Thursday, May 16, 2019

UPDATED: New Notre Dame Architectural Design Proposal Almost Makes You Think They Did It On Purpose...

NOTICE TO READERS:  Video #2 of my Gnome Restoration Project is now up on my Arts and Crafts Page which you can access HERE.

A proposed design for Notre-Dame's reconstruction, featuring a glass roof and spire enclosing a greenhouse, by Vincent Callebaut Architectures of Paris. (Vincent Callebaut Architectures)

You know, folks, when the Notre Dame Cathedral caught fire and suffered extensive roof damage a month or more ago, I didn't write about it.  Many, including my intrepid blogging colleague, Northerntruthseeker, who pads silently and lynx-like through the boreal forests of Manitoba, wrote about it.  He alleged that the fire was set intentionally.

While there certainly were some suspicious aspects to the fire, it wasn't as clear cut as most false flags are today.  The most important aspect of consideration, Qui bono? [who benefits] wasn't apparent from the facts of the case....until now.

A few days ago, the above architectural concept design appeared in the MainZtream media.  It is a rendering of what the Notre Dame Cathedral could look like if it was restored according to the design of a Paris-based architect, Vincent Callebaut.  Well, do tell...such a beautiful design, thought up and drawn up and professionally less than a month!

Here is a snippet from the article and I will have more comments to follow:


"....In the wake of the devastating fire that ravaged Paris’ Notre Dame Cathedral, a number of architects and designers have presented proposals suggesting how the church could be rebuilt. The response of paris-based architect Vincent Callebaut seeks to bring science, art, and spirituality together. Inspired by biomimicry, the design hopes to establish a fairer symbiotic relationship between humans and nature...."

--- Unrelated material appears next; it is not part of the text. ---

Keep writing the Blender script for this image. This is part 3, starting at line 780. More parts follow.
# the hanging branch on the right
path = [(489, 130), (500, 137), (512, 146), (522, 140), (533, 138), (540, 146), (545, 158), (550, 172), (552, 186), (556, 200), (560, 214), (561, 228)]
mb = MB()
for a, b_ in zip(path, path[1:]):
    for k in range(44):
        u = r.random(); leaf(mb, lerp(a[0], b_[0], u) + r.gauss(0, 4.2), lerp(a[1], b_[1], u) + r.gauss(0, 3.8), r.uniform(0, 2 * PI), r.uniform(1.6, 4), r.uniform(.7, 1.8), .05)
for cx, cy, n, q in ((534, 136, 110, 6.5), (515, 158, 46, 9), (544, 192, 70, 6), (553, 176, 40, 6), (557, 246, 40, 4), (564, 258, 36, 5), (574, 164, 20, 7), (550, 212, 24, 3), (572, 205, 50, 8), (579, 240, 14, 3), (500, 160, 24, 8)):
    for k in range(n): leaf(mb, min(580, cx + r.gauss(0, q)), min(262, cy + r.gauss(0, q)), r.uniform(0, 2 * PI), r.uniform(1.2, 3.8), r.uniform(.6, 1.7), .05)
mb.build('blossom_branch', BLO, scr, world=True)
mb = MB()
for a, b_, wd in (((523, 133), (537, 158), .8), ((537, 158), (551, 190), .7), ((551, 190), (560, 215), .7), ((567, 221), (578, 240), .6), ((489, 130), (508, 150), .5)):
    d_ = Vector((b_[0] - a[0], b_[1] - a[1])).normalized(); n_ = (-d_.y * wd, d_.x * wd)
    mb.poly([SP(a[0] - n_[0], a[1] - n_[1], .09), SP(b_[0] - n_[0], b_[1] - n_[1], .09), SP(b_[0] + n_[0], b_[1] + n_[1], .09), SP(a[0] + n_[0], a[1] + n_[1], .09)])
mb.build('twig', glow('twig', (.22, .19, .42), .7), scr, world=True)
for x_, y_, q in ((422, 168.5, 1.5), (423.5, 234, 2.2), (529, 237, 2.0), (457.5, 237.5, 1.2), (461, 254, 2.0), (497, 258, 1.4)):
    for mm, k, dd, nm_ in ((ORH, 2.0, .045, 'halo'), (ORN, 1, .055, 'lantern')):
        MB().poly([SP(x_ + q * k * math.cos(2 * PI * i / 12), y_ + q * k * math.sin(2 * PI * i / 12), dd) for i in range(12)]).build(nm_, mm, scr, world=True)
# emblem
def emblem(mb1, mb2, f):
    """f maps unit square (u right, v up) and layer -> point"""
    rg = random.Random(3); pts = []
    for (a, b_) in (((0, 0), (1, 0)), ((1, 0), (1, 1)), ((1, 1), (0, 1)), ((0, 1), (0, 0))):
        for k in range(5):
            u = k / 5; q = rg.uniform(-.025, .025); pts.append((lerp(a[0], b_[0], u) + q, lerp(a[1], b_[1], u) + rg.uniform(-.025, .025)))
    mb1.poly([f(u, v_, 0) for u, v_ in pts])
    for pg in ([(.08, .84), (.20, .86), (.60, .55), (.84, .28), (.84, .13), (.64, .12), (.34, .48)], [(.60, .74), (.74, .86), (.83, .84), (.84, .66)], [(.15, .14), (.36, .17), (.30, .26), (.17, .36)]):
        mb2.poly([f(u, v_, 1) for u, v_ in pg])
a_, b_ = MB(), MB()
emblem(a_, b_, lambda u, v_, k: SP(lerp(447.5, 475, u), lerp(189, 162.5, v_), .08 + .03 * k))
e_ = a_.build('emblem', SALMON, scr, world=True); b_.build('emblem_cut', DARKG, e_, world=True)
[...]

Greencrow says NOW, it's starting to become clear....clear as glass.  I visited the Notre Dame Cathedral on a trip to Paris 20 years ago now.  My memory is that it was a dark and dingy place.  Other than the stunning Rose coloured stained glass window at one end...that "miraculously" survived the fire, it was unremarkable.  I remember there were "relics" [dusty old bones] of saints in glass display cases scattered throughout the cathedral.  While these relics may have been inspirational at one time...when I saw them....they appeared tired, neglected and "dying to be buried" where they belonged...under earth.

As an artist, I have to say that Callebaut's design with the soaring glass roof is stunning.  It is exactly what the church needs and what the City of Paris needs...a modern facelift!   I do hope that this design is chosen to render this tired and decrepit old landmark into the charismatic symbol of the new era in urban architecture.  With its environmental factors, such as solar panels and greenhouse gardens, the Notre Dame Cathedral will be a rival for the Gaudi-designed Sagrada Familia Cathedral that is being completed by 2025 in Barcelona Spain . I have written before about the Sagrada Familia Cathedral as being, in my opinion, [I visited it a few years ago] the most beautiful building in the world.

So, hopefully, it's a done deal and the gorgeous design in the photo above will be chosen as the design for the restored Notre Dame Cathedral.  But, but, but....I have a few uncomfortable questions to ask about it.  How were the architectural drawings and plans rendered so fast?  Sagrada Familia has been in the process of design and building for over 100 years.

Most importantly, was the fire set on purpose?--so that this creation could be built without "the people" raising a fuss over the new design vs. preserving the antiquity?  Also, what about the insurance?  Was the Cathedral insured against fire?  If so, how much was it insured for and who owned the policy?  I remember how the NYC "white elephant, asbestos-filled" twin towers were insured for double their worth and "Lucky Larry Silverstein" made a literal "killing" on 9/11.

Here in Vancouver, about every couple of months we have a big fire in the downtown.  Some old building gets burnt to the ground.  Nine times out of ten it's a building whose owner or tenant is having financial or business problems.  The rent's too high for the restaurant to cover, the building's too old for the expenses of renovation/upkeep.  Whatever.  People smile at each other when they read about these fires...that usually start in the middle of the night and/or when the building is empty.  "Insurance arson",  they whisper knowingly to each other.

That's what I'm starting to believe happened to The Notre Dame Cathedral.